Task prompt:
Extract the lines up to and including the one that contains "SC.camera = cam", starting with the first line of the entries below, and omit the pictures.
━━━━━━━━━━━━━━━━━━━━━━━━━━━━━━
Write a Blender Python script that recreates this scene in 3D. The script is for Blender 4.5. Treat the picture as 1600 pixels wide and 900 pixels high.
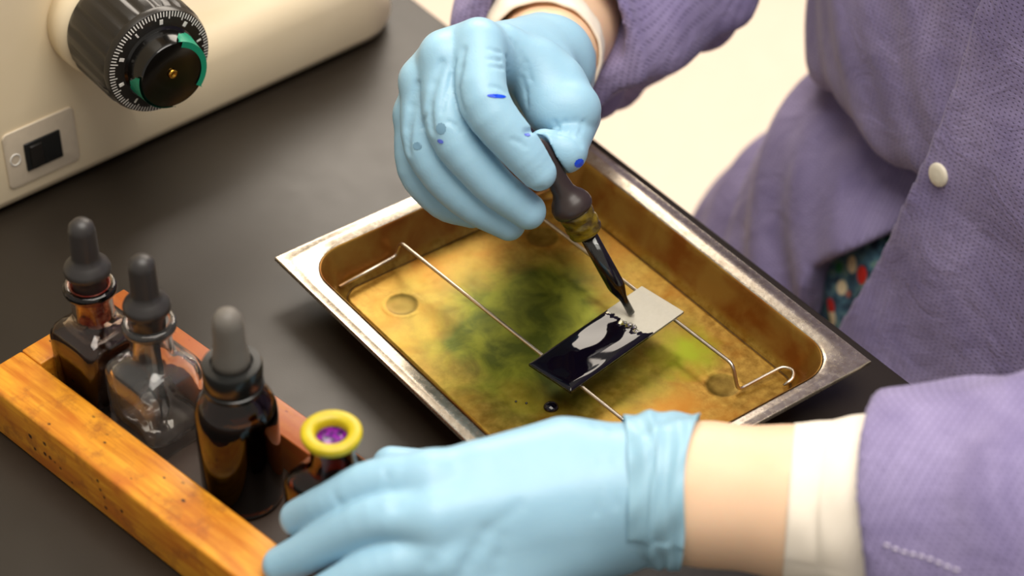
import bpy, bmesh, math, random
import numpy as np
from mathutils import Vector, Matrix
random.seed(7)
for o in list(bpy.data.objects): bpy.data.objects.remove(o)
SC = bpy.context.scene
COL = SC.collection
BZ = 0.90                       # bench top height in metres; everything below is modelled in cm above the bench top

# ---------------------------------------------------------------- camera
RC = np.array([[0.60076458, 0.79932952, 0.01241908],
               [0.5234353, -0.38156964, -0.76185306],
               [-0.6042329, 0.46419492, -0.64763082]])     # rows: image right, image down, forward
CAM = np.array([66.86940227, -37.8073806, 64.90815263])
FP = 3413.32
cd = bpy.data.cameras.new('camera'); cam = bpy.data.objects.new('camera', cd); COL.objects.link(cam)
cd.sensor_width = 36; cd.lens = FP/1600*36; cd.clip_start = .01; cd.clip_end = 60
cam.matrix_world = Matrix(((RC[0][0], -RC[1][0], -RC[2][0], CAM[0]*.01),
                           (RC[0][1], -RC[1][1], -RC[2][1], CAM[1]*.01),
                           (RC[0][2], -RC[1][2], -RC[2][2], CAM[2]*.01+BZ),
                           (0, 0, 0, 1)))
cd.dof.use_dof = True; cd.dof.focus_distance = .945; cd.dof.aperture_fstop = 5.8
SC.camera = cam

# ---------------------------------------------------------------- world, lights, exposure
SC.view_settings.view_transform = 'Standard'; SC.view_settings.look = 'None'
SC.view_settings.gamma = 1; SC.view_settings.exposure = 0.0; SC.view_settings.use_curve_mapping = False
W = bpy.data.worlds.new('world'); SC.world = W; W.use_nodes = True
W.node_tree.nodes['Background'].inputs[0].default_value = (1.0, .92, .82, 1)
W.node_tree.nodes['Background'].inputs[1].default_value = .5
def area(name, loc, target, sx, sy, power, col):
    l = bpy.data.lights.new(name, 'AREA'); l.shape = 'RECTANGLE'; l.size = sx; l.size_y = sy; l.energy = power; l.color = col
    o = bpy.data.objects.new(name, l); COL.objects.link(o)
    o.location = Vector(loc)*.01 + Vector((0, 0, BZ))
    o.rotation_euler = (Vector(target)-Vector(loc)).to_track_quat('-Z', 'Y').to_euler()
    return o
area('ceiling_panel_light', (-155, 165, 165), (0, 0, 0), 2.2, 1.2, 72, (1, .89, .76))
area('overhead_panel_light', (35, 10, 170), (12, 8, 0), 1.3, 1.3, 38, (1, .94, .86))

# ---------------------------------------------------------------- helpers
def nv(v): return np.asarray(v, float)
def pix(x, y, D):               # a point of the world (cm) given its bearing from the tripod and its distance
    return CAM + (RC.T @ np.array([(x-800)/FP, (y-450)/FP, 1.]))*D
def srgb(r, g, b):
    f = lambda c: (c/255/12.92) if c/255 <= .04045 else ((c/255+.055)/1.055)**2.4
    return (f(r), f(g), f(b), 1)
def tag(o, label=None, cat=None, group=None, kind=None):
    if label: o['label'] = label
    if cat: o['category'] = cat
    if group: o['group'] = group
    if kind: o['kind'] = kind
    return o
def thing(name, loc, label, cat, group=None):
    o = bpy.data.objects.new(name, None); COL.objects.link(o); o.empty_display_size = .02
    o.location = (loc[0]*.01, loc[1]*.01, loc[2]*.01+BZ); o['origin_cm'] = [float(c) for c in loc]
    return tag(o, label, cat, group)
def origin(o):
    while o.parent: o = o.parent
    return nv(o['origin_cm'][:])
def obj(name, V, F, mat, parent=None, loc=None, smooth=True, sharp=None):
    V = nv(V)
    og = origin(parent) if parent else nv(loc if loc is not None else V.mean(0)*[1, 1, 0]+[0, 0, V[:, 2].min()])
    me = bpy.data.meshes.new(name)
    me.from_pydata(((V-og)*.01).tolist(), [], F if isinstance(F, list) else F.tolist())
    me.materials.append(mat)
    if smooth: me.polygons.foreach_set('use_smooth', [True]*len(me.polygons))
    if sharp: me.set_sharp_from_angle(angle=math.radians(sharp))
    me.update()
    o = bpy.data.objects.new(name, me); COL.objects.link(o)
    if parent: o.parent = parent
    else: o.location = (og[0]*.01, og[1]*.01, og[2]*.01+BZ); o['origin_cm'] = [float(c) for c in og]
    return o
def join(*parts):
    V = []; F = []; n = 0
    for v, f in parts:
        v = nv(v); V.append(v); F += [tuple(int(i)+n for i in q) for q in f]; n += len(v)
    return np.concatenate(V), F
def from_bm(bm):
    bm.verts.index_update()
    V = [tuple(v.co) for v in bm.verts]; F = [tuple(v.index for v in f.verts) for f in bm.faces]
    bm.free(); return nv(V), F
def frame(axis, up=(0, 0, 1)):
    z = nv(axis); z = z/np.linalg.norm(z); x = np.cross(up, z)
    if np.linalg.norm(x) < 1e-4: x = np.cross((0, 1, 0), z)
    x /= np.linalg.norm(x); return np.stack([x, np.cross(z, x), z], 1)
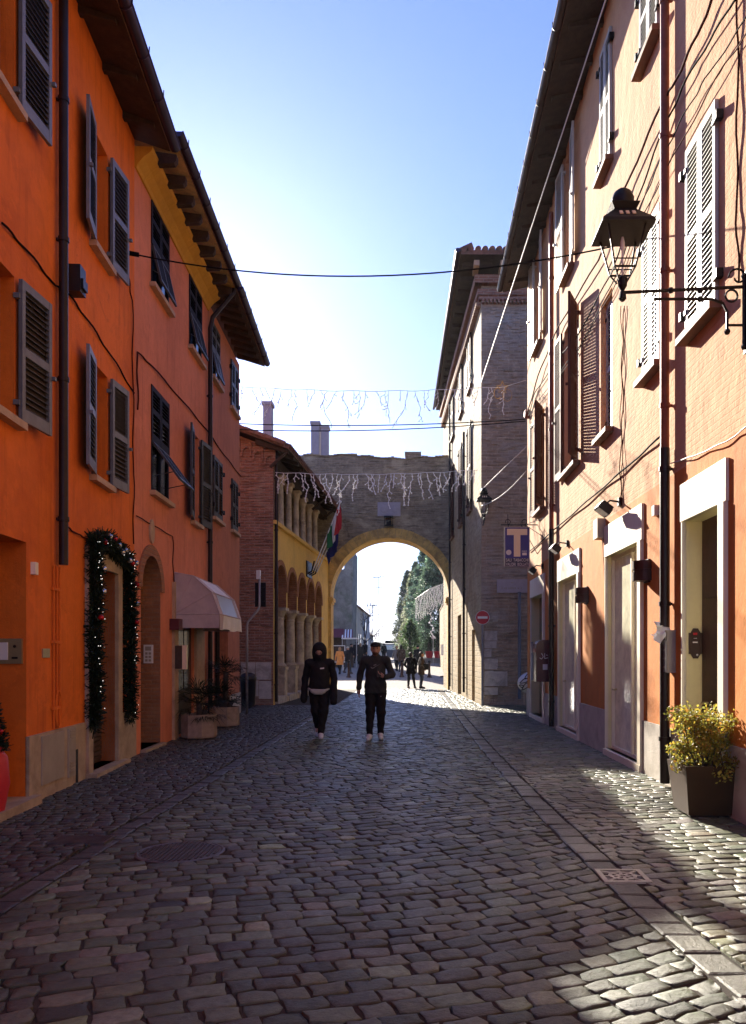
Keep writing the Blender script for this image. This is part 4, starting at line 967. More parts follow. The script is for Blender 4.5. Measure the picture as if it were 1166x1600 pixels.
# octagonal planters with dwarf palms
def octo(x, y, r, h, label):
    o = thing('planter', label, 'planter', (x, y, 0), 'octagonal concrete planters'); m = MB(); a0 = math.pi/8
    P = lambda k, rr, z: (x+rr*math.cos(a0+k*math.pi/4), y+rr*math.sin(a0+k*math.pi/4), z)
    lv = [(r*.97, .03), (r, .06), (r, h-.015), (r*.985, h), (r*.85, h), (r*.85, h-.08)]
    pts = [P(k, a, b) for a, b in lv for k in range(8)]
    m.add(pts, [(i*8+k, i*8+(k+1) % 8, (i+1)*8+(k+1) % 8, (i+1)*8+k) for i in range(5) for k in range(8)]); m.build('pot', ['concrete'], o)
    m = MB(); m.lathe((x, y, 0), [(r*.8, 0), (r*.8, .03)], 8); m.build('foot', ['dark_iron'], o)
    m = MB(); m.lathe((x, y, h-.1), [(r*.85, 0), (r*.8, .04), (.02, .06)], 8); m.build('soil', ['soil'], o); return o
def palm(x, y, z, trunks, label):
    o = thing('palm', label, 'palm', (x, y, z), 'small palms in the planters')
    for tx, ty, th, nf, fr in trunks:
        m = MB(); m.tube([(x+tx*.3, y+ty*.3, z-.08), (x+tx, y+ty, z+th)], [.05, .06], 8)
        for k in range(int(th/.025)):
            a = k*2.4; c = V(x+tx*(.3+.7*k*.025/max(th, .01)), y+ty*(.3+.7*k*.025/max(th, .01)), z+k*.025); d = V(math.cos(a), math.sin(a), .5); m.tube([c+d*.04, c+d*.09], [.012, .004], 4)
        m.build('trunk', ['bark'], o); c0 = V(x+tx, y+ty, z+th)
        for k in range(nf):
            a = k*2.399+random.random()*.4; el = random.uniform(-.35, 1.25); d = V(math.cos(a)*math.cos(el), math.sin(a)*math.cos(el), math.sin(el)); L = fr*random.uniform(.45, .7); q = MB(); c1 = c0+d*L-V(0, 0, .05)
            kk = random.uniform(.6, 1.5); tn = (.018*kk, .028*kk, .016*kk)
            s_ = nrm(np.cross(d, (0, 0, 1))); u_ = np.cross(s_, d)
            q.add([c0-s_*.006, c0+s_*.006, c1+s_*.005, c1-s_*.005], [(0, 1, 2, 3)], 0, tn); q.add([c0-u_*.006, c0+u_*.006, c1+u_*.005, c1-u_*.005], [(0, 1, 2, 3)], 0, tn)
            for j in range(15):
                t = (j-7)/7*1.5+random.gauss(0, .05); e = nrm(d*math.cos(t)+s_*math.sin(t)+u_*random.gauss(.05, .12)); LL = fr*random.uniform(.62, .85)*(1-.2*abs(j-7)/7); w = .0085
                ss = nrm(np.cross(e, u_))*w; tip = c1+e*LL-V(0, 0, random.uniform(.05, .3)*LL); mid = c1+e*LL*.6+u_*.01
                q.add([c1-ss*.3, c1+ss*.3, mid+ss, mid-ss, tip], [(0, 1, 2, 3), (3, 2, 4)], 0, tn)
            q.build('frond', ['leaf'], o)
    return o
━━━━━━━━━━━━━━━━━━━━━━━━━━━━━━
Result below:
Write a Blender Python script that recreates this scene in 3D. The script is for Blender 4.5. Treat the picture as 1600 pixels wide and 900 pixels high.
import bpy, bmesh, math, random
import numpy as np
from mathutils import Vector, Matrix
random.seed(7)
for o in list(bpy.data.objects): bpy.data.objects.remove(o)
SC = bpy.context.scene
COL = SC.collection
BZ = 0.90                       # bench top height in metres; everything below is modelled in cm above the bench top

# ---------------------------------------------------------------- camera
RC = np.array([[0.60076458, 0.79932952, 0.01241908],
               [0.5234353, -0.38156964, -0.76185306],
               [-0.6042329, 0.46419492, -0.64763082]])     # rows: image right, image down, forward
CAM = np.array([66.86940227, -37.8073806, 64.90815263])
FP = 3413.32
cd = bpy.data.cameras.new('camera'); cam = bpy.data.objects.new('camera', cd); COL.objects.link(cam)
cd.sensor_width = 36; cd.lens = FP/1600*36; cd.clip_start = .01; cd.clip_end = 60
cam.matrix_world = Matrix(((RC[0][0], -RC[1][0], -RC[2][0], CAM[0]*.01),
                           (RC[0][1], -RC[1][1], -RC[2][1], CAM[1]*.01),
                           (RC[0][2], -RC[1][2], -RC[2][2], CAM[2]*.01+BZ),
                           (0, 0, 0, 1)))
cd.dof.use_dof = True; cd.dof.focus_distance = .945; cd.dof.aperture_fstop = 5.8
SC.camera = cam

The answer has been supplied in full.